1986: "No-one is going to put an 80386 in a vending machine, that's just ridiculous"

2 comments

The vending machine can dial up the distribution facility to dispatch someone to come refill it. The distribution company is happy about consistant ordering. The business with the vending machine is happy they don’t have to do the call anymore.

We’re supposing that a conscious being makes significant advances in use cases where standard automation hardware+software is applied today.

I’m not saying ML isn’t a major shift, but we’re talking about AGI, I don’t think any use case exists unless it’s specifically meant to wow fleshy human beings. A trained ML model in the domain you’re working in, with out the pesky conscious, seems like it’s the boring efficient end state for automation.

No, that's not what |I'm supposing. The 80386 got used in vending machines because technology moves on, the new stuff gets cheap, and because it's more generally useful, it gains in popularity while the old stuff loses it, even in cases where the old stuff is adequate. The same process will probably happen for AGI - unless non-AGI has capabilities that AGI can't replicate, AGI will probably replace it.
Well I guess I’m getting at the fact that an AGI is trained mostly on things that ISNT its current task. Is there any reason why I couldn’t train another ML model only on the scope I care about and get better results? No conscious required. Doesn’t even remotely resemble a human being because all it does it control the combine, which is the only thing making me money.
Putting AGI in a bomb may work. You'd have an incredibly clever and motivated targeting system. You tell it where to go and it would be off to races, eager to please!

The Japanese tried this with plain-ol' non-artificial intelligence, and it seemed to have been somewhat effective, if not the most sustainable.

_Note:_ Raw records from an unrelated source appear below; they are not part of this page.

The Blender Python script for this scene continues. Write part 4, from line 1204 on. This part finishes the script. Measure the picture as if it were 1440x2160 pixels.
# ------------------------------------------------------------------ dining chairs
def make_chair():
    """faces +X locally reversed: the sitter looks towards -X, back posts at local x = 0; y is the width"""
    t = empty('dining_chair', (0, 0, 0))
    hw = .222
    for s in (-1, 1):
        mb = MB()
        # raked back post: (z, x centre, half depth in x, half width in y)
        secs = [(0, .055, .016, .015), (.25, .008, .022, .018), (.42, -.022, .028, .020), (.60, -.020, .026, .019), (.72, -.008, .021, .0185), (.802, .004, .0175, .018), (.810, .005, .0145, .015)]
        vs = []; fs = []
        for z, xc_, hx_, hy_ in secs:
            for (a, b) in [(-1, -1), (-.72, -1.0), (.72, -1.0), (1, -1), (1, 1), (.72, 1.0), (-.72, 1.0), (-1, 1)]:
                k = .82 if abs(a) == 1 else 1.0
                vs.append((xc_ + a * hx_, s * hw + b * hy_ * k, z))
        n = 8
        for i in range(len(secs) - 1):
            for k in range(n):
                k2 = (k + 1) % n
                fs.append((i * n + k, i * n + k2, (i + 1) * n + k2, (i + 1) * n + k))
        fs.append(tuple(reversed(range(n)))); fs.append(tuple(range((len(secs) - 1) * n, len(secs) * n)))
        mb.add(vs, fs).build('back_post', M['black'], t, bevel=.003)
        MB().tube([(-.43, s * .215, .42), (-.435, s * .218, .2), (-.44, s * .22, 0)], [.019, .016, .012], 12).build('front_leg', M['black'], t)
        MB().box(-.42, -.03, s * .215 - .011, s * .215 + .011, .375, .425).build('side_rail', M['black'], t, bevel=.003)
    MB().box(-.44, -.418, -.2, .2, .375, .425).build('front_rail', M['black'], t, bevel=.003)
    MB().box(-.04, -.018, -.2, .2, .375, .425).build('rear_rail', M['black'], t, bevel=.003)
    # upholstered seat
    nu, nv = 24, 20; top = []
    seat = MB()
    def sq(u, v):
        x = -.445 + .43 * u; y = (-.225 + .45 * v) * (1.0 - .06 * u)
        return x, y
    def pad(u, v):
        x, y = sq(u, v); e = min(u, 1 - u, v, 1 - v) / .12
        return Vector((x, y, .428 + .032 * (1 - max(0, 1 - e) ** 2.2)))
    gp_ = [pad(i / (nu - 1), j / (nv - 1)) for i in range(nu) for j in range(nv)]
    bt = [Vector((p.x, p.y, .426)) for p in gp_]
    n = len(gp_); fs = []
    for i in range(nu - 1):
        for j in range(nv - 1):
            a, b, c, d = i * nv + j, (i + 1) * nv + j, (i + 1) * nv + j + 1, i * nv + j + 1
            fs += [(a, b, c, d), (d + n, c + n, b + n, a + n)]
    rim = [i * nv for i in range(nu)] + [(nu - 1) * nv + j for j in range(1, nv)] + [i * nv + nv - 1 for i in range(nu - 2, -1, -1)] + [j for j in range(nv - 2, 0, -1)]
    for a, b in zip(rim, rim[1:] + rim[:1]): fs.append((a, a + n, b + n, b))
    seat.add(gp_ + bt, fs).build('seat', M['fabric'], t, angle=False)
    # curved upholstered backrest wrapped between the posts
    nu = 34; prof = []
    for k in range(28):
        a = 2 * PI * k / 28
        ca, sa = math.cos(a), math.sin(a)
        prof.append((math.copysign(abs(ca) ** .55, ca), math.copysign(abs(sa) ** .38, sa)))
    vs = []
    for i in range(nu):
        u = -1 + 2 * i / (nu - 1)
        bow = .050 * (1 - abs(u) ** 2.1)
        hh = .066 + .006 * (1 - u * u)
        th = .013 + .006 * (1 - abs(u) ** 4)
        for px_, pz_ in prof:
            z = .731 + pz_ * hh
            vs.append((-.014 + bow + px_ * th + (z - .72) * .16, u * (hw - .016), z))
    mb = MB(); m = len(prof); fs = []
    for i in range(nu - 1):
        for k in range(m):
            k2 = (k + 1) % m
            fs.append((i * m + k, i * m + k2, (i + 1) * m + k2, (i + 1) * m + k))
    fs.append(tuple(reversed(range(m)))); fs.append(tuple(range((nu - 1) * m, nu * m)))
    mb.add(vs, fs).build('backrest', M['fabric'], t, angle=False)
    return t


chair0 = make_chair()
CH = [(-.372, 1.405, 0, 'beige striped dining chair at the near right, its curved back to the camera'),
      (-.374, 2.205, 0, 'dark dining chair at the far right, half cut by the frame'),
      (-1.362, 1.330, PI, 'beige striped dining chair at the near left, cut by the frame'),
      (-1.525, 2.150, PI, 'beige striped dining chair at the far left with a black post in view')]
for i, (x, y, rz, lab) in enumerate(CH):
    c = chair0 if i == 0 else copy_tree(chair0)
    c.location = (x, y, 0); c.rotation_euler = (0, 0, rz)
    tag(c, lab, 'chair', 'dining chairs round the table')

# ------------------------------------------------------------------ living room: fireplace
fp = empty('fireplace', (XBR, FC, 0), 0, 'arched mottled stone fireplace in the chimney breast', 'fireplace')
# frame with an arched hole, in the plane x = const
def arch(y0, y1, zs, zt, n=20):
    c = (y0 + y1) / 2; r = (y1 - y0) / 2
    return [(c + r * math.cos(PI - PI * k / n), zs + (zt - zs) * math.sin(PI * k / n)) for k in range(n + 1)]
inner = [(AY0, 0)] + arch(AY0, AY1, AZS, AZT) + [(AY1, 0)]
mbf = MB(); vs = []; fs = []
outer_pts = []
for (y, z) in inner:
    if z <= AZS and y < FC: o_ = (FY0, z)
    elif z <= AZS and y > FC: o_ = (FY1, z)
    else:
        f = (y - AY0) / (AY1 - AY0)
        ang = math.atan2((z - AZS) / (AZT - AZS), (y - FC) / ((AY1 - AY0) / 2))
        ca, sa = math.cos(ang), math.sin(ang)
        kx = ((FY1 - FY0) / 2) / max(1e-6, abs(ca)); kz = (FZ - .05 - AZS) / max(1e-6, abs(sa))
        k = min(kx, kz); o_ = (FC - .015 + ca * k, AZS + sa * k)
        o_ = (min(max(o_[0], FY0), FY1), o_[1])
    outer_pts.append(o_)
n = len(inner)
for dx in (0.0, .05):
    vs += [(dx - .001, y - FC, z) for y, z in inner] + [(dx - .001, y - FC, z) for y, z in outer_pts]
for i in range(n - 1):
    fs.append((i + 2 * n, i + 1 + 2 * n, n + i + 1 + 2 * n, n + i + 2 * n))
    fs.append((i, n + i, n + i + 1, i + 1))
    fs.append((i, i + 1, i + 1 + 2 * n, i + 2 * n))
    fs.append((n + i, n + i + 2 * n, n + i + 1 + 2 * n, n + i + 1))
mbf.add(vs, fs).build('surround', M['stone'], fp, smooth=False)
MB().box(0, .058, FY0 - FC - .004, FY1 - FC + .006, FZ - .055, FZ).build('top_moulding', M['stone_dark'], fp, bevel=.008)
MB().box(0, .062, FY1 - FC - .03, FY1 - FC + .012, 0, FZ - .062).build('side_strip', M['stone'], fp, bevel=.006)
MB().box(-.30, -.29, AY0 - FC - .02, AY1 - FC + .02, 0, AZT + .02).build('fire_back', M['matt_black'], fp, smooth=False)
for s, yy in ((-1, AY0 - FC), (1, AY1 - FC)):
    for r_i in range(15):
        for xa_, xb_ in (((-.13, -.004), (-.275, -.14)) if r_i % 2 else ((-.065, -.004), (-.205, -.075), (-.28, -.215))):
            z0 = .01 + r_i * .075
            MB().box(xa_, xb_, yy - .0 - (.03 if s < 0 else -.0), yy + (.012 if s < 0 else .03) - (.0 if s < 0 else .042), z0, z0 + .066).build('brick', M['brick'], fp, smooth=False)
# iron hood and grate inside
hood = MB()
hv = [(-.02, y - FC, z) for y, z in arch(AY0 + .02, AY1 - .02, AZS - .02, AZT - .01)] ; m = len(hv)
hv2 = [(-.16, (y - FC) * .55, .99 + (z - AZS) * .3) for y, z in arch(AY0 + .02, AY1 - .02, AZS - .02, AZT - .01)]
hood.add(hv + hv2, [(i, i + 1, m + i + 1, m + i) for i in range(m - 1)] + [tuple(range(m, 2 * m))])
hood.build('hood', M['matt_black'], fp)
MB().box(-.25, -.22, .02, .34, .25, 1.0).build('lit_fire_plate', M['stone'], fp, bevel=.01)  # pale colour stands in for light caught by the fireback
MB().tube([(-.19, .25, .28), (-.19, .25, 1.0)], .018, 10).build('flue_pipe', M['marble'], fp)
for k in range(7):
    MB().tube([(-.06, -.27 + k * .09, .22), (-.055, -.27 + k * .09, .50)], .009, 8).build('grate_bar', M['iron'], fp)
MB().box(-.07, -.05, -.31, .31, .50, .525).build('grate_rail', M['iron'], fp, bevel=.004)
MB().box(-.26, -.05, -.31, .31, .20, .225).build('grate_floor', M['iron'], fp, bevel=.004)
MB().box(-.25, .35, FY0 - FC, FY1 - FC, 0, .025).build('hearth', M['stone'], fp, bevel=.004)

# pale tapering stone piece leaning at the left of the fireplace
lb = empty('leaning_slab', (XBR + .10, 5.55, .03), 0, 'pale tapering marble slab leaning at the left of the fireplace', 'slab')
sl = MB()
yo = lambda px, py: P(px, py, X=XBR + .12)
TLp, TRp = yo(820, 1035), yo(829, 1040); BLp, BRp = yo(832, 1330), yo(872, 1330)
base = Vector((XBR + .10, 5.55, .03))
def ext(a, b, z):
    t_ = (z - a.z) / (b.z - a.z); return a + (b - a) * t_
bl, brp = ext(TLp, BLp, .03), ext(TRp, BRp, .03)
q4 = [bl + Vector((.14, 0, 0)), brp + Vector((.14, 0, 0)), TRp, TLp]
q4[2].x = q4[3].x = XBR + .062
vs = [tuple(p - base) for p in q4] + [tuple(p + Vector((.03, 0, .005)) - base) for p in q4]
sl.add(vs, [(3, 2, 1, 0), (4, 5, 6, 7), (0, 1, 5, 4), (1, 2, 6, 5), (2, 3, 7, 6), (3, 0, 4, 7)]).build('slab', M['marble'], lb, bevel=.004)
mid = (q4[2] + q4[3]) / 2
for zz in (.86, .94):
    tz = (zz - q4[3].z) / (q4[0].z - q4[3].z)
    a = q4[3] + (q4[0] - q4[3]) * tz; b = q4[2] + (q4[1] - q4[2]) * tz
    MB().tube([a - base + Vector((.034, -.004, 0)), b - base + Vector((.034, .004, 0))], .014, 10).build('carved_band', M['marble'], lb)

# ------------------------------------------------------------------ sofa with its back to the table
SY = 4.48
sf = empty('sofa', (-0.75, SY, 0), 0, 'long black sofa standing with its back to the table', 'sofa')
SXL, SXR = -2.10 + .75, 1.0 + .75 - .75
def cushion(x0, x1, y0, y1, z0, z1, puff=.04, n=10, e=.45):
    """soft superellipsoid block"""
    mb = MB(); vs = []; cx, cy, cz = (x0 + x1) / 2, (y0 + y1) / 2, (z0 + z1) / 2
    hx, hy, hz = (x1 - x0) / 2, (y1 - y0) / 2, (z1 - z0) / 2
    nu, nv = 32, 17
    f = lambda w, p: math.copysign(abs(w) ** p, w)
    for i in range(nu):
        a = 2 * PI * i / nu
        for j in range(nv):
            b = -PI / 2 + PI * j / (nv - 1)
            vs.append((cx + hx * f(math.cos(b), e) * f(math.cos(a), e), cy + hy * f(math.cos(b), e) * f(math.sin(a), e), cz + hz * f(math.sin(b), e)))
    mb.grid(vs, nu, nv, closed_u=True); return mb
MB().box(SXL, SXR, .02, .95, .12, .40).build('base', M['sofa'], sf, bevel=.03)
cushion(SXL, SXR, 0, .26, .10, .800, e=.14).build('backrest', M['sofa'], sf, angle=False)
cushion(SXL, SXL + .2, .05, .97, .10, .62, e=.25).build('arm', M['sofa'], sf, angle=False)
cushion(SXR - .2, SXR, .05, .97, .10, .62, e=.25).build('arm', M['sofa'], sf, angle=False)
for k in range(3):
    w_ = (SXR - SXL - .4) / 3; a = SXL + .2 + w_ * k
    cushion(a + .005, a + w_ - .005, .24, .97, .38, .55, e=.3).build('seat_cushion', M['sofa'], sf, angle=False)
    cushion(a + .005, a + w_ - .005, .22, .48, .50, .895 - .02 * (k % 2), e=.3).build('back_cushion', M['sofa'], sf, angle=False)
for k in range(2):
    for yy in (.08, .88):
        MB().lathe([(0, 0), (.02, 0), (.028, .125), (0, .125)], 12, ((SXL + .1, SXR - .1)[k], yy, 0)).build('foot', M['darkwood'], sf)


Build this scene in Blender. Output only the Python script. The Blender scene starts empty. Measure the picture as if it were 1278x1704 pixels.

It’s hard to tell if you’re being sarcastic, but I don’t think the launch procedure is currently the main bottle-neck for launching bombs.

Why would I want the bomb to think? I want the bomb to follow some pretty specific instructions.

> Why would I want the bomb to think? I want the bomb to follow some pretty specific instructions.

It probably hinges on how rapidly the field of battle is evolving.

Do you want your bomb to at least attempt to adapt in realtime to novel targets? To novel means of camouflage, defense, and even interdiction (rather than wait for reports in the field to eventually prompt a software patch to upgrade the weapons system)? Well, the bomb is going to have to be considerably smarter to do so.

Of course, there are just as many ways that sort of on-board capability can go awry. I imagine that painting noncombatant symbols (or the equivalent adversarial input) on combat vehicle roofs may serve to fool overly smart munitions for a short while, for example.

That’s a fair point. I think I’m maybe a bit stuck on AGI specifically. As in, indistinguishable from a human being and truly general. You can ask it in natural language to do any computational task.

I don’t know why you’d prefer a “human being” to control the bomb, when most of our technological history in this space is trying to remove humans from the equation considering how many errors they make.

In a true AGI, one advanced enough to make the original poster concerned about the morals of enslaving it, MOST of it’s training is on things unrelated to being a successful bomb.